■ Task description: Omit every picture, and retype the lines that run from the beginning of the data below through the line containing "above the floor", inclusive.

■ Data:
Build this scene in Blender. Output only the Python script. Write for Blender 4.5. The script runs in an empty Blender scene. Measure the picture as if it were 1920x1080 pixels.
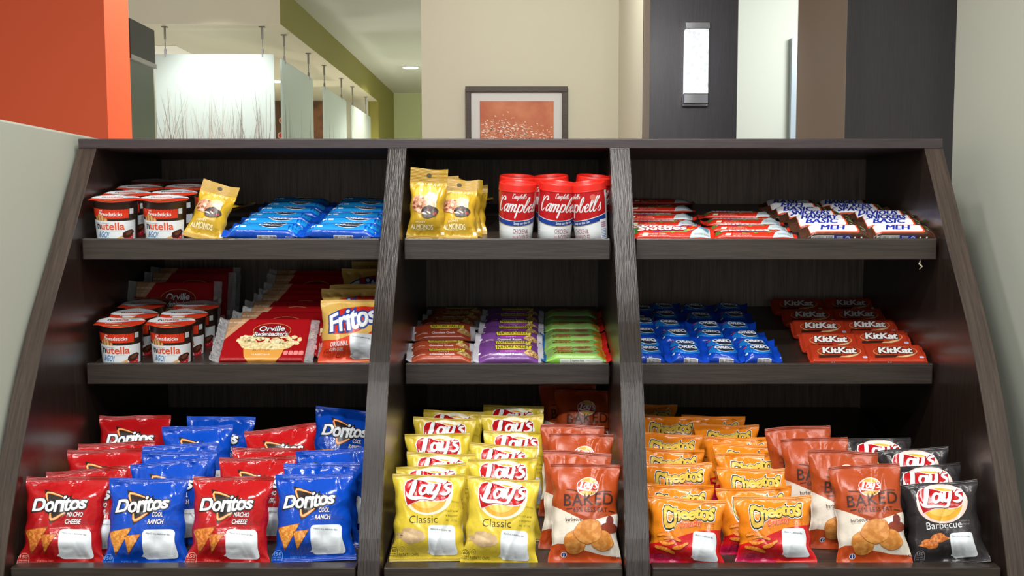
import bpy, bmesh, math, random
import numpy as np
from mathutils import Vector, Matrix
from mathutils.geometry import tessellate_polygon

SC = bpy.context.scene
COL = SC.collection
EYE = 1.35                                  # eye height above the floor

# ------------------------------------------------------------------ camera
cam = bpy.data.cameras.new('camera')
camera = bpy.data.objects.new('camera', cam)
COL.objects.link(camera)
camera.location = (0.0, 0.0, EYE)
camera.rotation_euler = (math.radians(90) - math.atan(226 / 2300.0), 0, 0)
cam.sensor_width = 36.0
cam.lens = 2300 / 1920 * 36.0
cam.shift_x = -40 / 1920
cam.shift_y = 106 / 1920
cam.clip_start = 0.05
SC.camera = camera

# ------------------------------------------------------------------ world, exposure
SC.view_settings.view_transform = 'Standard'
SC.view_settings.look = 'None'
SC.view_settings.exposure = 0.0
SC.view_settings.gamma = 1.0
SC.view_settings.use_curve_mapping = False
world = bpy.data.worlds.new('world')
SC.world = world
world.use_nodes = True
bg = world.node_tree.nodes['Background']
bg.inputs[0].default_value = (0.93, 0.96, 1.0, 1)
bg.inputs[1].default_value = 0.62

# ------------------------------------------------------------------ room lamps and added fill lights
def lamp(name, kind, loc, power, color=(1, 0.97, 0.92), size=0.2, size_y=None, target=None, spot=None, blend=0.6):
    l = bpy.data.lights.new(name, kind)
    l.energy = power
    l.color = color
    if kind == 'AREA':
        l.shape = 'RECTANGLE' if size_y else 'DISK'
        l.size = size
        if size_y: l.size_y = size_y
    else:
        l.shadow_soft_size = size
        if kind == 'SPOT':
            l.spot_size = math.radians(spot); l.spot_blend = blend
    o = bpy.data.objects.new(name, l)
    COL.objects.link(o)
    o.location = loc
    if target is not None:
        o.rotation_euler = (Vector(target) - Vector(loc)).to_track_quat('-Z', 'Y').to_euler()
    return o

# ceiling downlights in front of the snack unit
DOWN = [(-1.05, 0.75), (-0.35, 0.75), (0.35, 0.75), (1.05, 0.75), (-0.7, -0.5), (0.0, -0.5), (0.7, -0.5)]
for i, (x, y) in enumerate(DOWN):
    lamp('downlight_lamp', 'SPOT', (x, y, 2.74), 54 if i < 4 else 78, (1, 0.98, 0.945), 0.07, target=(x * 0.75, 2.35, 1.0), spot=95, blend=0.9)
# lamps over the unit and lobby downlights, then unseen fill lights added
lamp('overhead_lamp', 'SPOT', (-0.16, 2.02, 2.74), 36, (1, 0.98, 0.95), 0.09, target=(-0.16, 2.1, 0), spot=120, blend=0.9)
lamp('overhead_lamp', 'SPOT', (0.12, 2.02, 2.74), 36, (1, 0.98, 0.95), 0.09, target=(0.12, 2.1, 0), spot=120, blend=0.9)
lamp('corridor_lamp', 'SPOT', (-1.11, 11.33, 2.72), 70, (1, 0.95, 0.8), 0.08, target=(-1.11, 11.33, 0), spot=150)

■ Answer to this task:
Build this scene in Blender. Output only the Python script. Write for Blender 4.5. The script runs in an empty Blender scene. Measure the picture as if it were 1920x1080 pixels.
import bpy, bmesh, math, random
import numpy as np
from mathutils import Vector, Matrix
from mathutils.geometry import tessellate_polygon

SC = bpy.context.scene
COL = SC.collection
EYE = 1.35                                  # eye height above the floor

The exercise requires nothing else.